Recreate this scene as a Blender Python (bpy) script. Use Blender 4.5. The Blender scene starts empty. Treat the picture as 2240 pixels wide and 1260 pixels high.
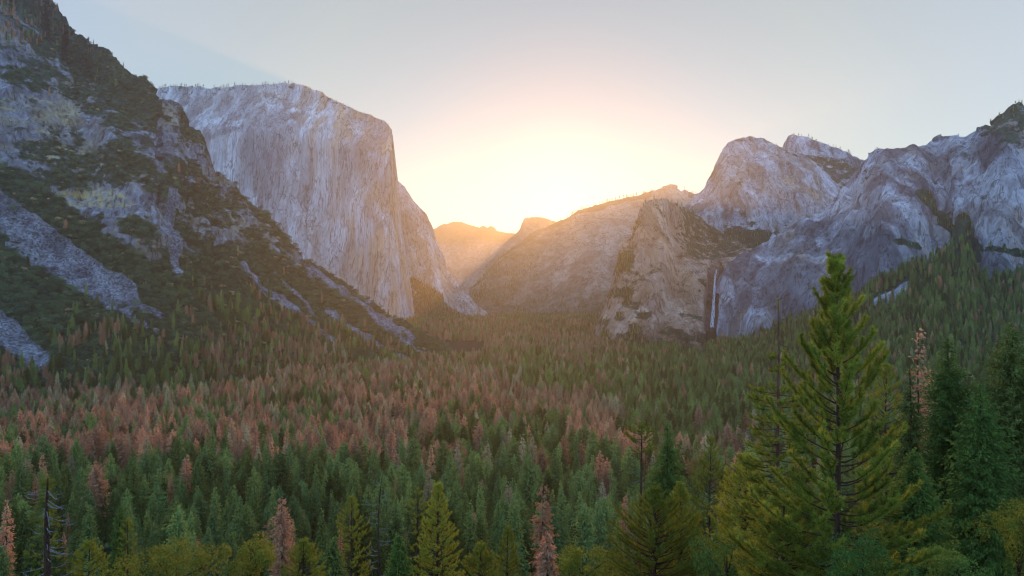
import bpy, math, random
import numpy as np
from mathutils import Vector

SC = bpy.context.scene
COL = SC.collection
R = math.radians

# ------------------------------------------------------------------ camera
EYE = 200.0                      # eye height above the valley floor, metres
FOC = 1483.0                     # focal length in photo pixels (photo is 2240 wide)
cam = bpy.data.cameras.new("camera")
cam.sensor_width = 36.0
cam.lens = 36.0 * FOC / 2240.0
cam.clip_start = 0.5
cam.clip_end = 60000.0
camo = bpy.data.objects.new("camera", cam)
camo.location = (0, 0, EYE)
camo.rotation_euler = (R(90), 0, 0)
COL.objects.link(camo)
SC.camera = camo

# ------------------------------------------------------------------ sky and sun
SUN_AZ = math.atan((1226 - 1120) / FOC)
SUN_EL = R(8.0)
SUN_DIR = Vector((math.sin(SUN_AZ) * math.cos(SUN_EL), math.cos(SUN_AZ) * math.cos(SUN_EL), math.sin(SUN_EL)))

world = bpy.data.worlds.new("World")
SC.world = world
world.use_nodes = True
world.cycles.sampling_method = "NONE"
nt = world.node_tree
nt.nodes.clear()
N = nt.nodes.new
L = nt.links.new
out = N("ShaderNodeOutputWorld")
sky = N("ShaderNodeTexSky")
sky.sky_type = 'NISHITA'
sky.sun_disc = False
sky.sun_elevation = SUN_EL
sky.sun_rotation = SUN_AZ
sky.altitude = 1300
sky.air_density = 1.0
sky.dust_density = 0.25
sky.ozone_density = 1.6
bg = N("ShaderNodeBackground")
bg.inputs['Strength'].default_value = 0.05
L(sky.outputs[0], bg.inputs['Color'])
# added sky fill, brighter and bluer away from the sun, plus its faint glow
tc = N("ShaderNodeTexCoord")
dot = N("ShaderNodeVectorMath"); dot.operation = 'DOT_PRODUCT'
nrm = N("ShaderNodeVectorMath"); nrm.operation = 'NORMALIZE'
L(tc.outputs['Generated'], nrm.inputs[0])
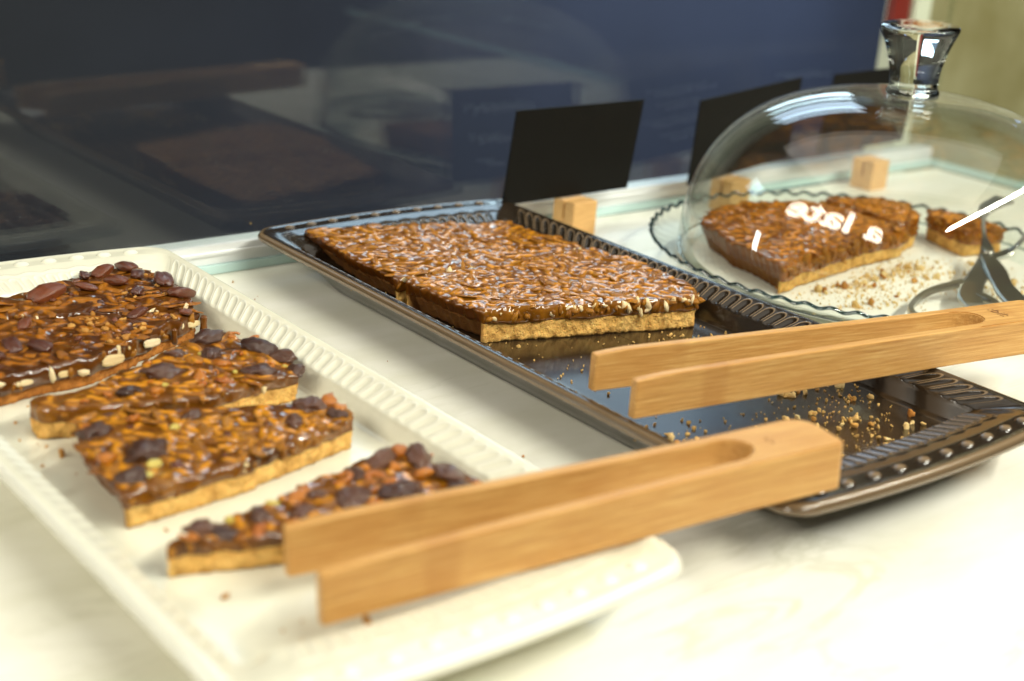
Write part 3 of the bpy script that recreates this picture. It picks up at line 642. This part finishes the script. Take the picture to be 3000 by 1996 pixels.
# ------------------------------------------------------------------ price cards
def squiggle(rg, x0, x1, y, h):
    n = int((x1-x0)/.09); x = np.linspace(x0, x1, n); yy = y+h*np.where(np.arange(n) % 2 == 0, 1, -1)*rg.uniform(.2, 1, n); return list(zip(x+rg.uniform(-.06, .06, n), yy))
def stroke(name, P, wd, mat, parent, z=0):
    V, F = [], []
    for (x0, y0), (x1, y1) in zip(P[:-1], P[1:]):
        d_ = np.array([x1-x0, y1-y0]); L = np.hypot(*d_) or 1e-6; n_ = np.array([-d_[1], d_[0]])/L*wd/2; k = len(V)
        V += [(x0+n_[0], y0+n_[1]), (x0-n_[0], y0-n_[1]), (x1-n_[0], y1-n_[1]), (x1+n_[0], y1+n_[1])]; F.append([k, k+1, k+2, k+3])
    return V, F
def card(label, u, v, zc, roll, yaw, blk_du, seed, lines, lean=R(7)):
    root = empty('price_card', (u/100, v/100, 0)); root.rotation_euler.z = yaw; props(root, label, 'price card', 'black price cards in wooden blocks')
    bd = box('board', -.063, .063, -.0006, .0006, -.0355, .0355, MAT['black'], root); bd.location = (0, 0, zc/100); bd.rotation_euler = (lean, roll, 0)
    rg = np.random.default_rng(seed); V, F = [], []
    for ln_ in lines:
        v_, f_ = stroke('c', squiggle(rg, *ln_), .08, None, None); k = len(V); V += v_; F += [[i+k for i in q] for q in f_]
    V3 = [(x/100, .0008, y/100) for x, y in V]
    pyd('chalk_writing', V3, F, MAT['chalk'], bd, smooth=False)
    x0 = blk_du/100
    bk = empty('wood_block'); bk.parent = root
    # block with a slot: two cheeks and a foot
    b1 = box('front_cheek', x0-.0118, x0+.0118, -.0115, -.001, 0, .0265, MAT['block'], bk, bev=.0008); box('back_cheek', x0-.0118, x0+.0118, .001, .0115, 0, .0265, MAT['block'], bk, bev=.0008); box('foot', x0-.0117, x0+.0117, -.00098, .00098, .0005, .012, MAT['block'], bk)
    return root
card('nearest black price card in its block, behind the far corner of the brown tray', 69.8, 77.2, 6.3, 0, R(1.5), .6, 1, [(-4.5, 1.5, 2.0, .45), (-4.0, -.6, -.3, .45), (-3.2, -1.4, -2.1, .35)])
card('black price card half hidden by the left side of the glass dome', 88.4, 77.3, 6.5, R(-5), R(3), -1.0, 2, [(-3.5, 3.5, 2.0, .3), (-2.5, 2.5, .8, .3), (-4, 3, -.5, .3), (-2, 3, -1.8, .3)])
card('farthest black price card, seen behind the knob of the glass dome', 104.3, 77.3, 7.3, R(-1), R(2), 1.6, 3, [(-3, 3, 1.6, .4), (-4, 2, -.2, .4)])

# ------------------------------------------------------------------ glass plate, dome, cakes inside, serving tongs
PC = (.8248, .590)
pr = empty('cake_plate', (*PC, 0)); props(pr, 'round clear glass cake plate with a wavy teal rim under the dome', 'plate')
NW = 62
def wave(amp):
    def fn(a, r, z): return r+amp*.7*np.cos(NW*a)/100, z+amp*np.cos(NW*a)/100
    return fn
prof = [(.0005, .006), (.09, .006), (.127, .006), (.133, .0085), (.139, .013), (.146, .0145), (.152, .0165), (.1565, .0215)]
lathe('dish', [(r, z) for r, z in prof], 420, MAT['plate'], pr, lambda a, r, z: wave(.11*np.clip((r[0]-.146)/.01, 0, 1))(a, r, z))
fo = lathe('foot_ring', [(.09, 0), (.088, .001), (.088, .006), (.092, .006), (.092, 0), (.09, 0)], 80, MAT['plate'], pr)
aa = np.linspace(0, 2*np.pi, 620, endpoint=False); RV = []
for j in range(8):
    q = 2*np.pi*j/8; rr = .1567+.00125*math.cos(q)+.0008*np.cos(NW*aa); RV.append(np.stack([rr*np.cos(aa), rr*np.sin(aa), .0220+.00125*math.sin(q)+.0012*np.cos(NW*aa)], 1))
RV = np.concatenate(RV+[RV[0]]); pyd('rim', RV, grid_faces(9, 620), MAT['rimglass'], pr)
pp = lathe('paper_liner', [(.0005, .0078), (.06, .0077), (.122, .0078), (.1255, .0088)], 120, MAT['paper']); pp.location = (*PC, 0); props(pp, 'round white paper liner under the cake pieces on the glass plate', 'paper liner')

DC = (.8181, .5740)
dr = empty('glass_dome', (*DC, .0155)); props(dr, 'clear glass dome with a flared solid knob covering the cake plate', 'glass dome')
zz = np.concatenate([np.linspace(0, .9, 22), [.94, .965, .982, .993, .998, 1.0]]); pz = 2.55; DR, DH = .1440, .1214
def dome_r(k): return DR*(1-k**pz)**(1/pz)
pro = [(max(dome_r(k), .0003), DH*k) for k in zz]
lathe('bell', pro, 160, MAT['dome'], dr)
inn = [(max(r-.0028, .0002), z-.0028*(z/DH)) for r, z in pro]; lathe('inner_face', inn, 160, MAT['dome'], dr)
lathe('edge_ring', [(DR-.0028, 0), (DR-.0014, -.0012), (DR, 0)], 160, MAT['rimglass'], dr)
kn = lathe('knob', [(.0002, -.0005), (.0175, -.0005), (.0178, .002), (.0165, .004), (.0160, .006), (.0163, .0072), (.0160, .0085), (.0168, .016), (.0185, .024), (.0215, .033), (.0247, .0402), (.0258, .0432), (.0256, .0448), (.0245, .0454), (.012, .0450), (.0002, .0449)], 72, MAT['knob'], dr)
kn.location = (0, 0, DH-.0008); kn.rotation_euler = (0, R(-4), 0)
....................
# [Given request]
Transcribe exactly, please, the lines between the start of the records above and the line holding "L(tc.outputs['Generated'], nrm.inputs[0])", counting both of those lines and omitting pictures.

# [Exercise answer]
Recreate this scene as a Blender Python (bpy) script. Use Blender 4.5. The Blender scene starts empty. Treat the picture as 2240 pixels wide and 1260 pixels high.
import bpy, math, random
import numpy as np
from mathutils import Vector

SC = bpy.context.scene
COL = SC.collection
R = math.radians

# ------------------------------------------------------------------ camera
EYE = 200.0                      # eye height above the valley floor, metres
FOC = 1483.0                     # focal length in photo pixels (photo is 2240 wide)
cam = bpy.data.cameras.new("camera")
cam.sensor_width = 36.0
cam.lens = 36.0 * FOC / 2240.0
cam.clip_start = 0.5
cam.clip_end = 60000.0
camo = bpy.data.objects.new("camera", cam)
camo.location = (0, 0, EYE)
camo.rotation_euler = (R(90), 0, 0)
COL.objects.link(camo)
SC.camera = camo

# ------------------------------------------------------------------ sky and sun
SUN_AZ = math.atan((1226 - 1120) / FOC)
SUN_EL = R(8.0)
SUN_DIR = Vector((math.sin(SUN_AZ) * math.cos(SUN_EL), math.cos(SUN_AZ) * math.cos(SUN_EL), math.sin(SUN_EL)))

world = bpy.data.worlds.new("World")
SC.world = world
world.use_nodes = True
world.cycles.sampling_method = "NONE"
nt = world.node_tree
nt.nodes.clear()
N = nt.nodes.new
L = nt.links.new
out = N("ShaderNodeOutputWorld")
sky = N("ShaderNodeTexSky")
sky.sky_type = 'NISHITA'
sky.sun_disc = False
sky.sun_elevation = SUN_EL
sky.sun_rotation = SUN_AZ
sky.altitude = 1300
sky.air_density = 1.0
sky.dust_density = 0.25
sky.ozone_density = 1.6
bg = N("ShaderNodeBackground")
bg.inputs['Strength'].default_value = 0.05
L(sky.outputs[0], bg.inputs['Color'])
# added sky fill, brighter and bluer away from the sun, plus its faint glow
tc = N("ShaderNodeTexCoord")
dot = N("ShaderNodeVectorMath"); dot.operation = 'DOT_PRODUCT'
nrm = N("ShaderNodeVectorMath"); nrm.operation = 'NORMALIZE'
L(tc.outputs['Generated'], nrm.inputs[0])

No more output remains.